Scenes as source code
....
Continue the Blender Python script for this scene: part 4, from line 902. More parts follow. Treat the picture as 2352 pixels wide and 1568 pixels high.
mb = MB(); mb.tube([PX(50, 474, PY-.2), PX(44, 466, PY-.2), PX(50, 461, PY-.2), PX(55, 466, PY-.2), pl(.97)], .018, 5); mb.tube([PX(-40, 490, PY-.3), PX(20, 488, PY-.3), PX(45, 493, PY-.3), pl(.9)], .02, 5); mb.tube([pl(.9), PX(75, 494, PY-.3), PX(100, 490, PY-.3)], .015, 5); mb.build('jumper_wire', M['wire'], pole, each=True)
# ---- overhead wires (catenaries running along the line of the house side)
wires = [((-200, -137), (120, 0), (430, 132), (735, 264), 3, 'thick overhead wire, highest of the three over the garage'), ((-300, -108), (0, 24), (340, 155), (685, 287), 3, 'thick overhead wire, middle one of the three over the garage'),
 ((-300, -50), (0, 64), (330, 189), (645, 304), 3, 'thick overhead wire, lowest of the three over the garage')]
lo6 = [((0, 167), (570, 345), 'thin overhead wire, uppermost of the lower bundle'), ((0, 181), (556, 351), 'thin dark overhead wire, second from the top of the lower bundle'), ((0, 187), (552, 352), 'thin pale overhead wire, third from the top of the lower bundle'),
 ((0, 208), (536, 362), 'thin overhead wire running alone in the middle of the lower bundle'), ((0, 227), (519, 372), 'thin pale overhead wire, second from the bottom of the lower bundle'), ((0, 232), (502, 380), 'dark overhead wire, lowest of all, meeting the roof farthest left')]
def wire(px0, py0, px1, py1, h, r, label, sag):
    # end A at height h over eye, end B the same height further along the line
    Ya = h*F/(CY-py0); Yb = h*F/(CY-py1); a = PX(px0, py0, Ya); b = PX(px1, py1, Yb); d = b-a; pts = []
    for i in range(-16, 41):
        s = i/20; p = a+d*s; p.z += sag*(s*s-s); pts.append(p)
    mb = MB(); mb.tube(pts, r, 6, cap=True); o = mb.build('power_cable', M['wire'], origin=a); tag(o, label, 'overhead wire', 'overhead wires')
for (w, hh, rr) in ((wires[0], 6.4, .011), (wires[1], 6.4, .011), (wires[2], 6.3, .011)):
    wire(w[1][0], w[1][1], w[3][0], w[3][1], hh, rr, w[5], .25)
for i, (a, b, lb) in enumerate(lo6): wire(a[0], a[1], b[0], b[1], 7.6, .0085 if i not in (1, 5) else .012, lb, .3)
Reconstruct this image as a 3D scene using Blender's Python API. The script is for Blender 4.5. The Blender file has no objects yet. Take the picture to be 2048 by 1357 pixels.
....
(Brief) Please restate the data word for word, every record included.

(Task output)
Continue the Blender Python script for this scene: part 4, from line 902. More parts follow. Treat the picture as 2352 pixels wide and 1568 pixels high.
mb = MB(); mb.tube([PX(50, 474, PY-.2), PX(44, 466, PY-.2), PX(50, 461, PY-.2), PX(55, 466, PY-.2), pl(.97)], .018, 5); mb.tube([PX(-40, 490, PY-.3), PX(20, 488, PY-.3), PX(45, 493, PY-.3), pl(.9)], .02, 5); mb.tube([pl(.9), PX(75, 494, PY-.3), PX(100, 490, PY-.3)], .015, 5); mb.build('jumper_wire', M['wire'], pole, each=True)
# ---- overhead wires (catenaries running along the line of the house side)
wires = [((-200, -137), (120, 0), (430, 132), (735, 264), 3, 'thick overhead wire, highest of the three over the garage'), ((-300, -108), (0, 24), (340, 155), (685, 287), 3, 'thick overhead wire, middle one of the three over the garage'),
 ((-300, -50), (0, 64), (330, 189), (645, 304), 3, 'thick overhead wire, lowest of the three over the garage')]
lo6 = [((0, 167), (570, 345), 'thin overhead wire, uppermost of the lower bundle'), ((0, 181), (556, 351), 'thin dark overhead wire, second from the top of the lower bundle'), ((0, 187), (552, 352), 'thin pale overhead wire, third from the top of the lower bundle'),
 ((0, 208), (536, 362), 'thin overhead wire running alone in the middle of the lower bundle'), ((0, 227), (519, 372), 'thin pale overhead wire, second from the bottom of the lower bundle'), ((0, 232), (502, 380), 'dark overhead wire, lowest of all, meeting the roof farthest left')]
def wire(px0, py0, px1, py1, h, r, label, sag):
    # end A at height h over eye, end B the same height further along the line
    Ya = h*F/(CY-py0); Yb = h*F/(CY-py1); a = PX(px0, py0, Ya); b = PX(px1, py1, Yb); d = b-a; pts = []
    for i in range(-16, 41):
        s = i/20; p = a+d*s; p.z += sag*(s*s-s); pts.append(p)
    mb = MB(); mb.tube(pts, r, 6, cap=True); o = mb.build('power_cable', M['wire'], origin=a); tag(o, label, 'overhead wire', 'overhead wires')
for (w, hh, rr) in ((wires[0], 6.4, .011), (wires[1], 6.4, .011), (wires[2], 6.3, .011)):
    wire(w[1][0], w[1][1], w[3][0], w[3][1], hh, rr, w[5], .25)
for i, (a, b, lb) in enumerate(lo6): wire(a[0], a[1], b[0], b[1], 7.6, .0085 if i not in (1, 5) else .012, lb, .3)
Reconstruct this image as a 3D scene using Blender's Python API. The script is for Blender 4.5. The Blender file has no objects yet. Take the picture to be 2048 by 1357 pixels.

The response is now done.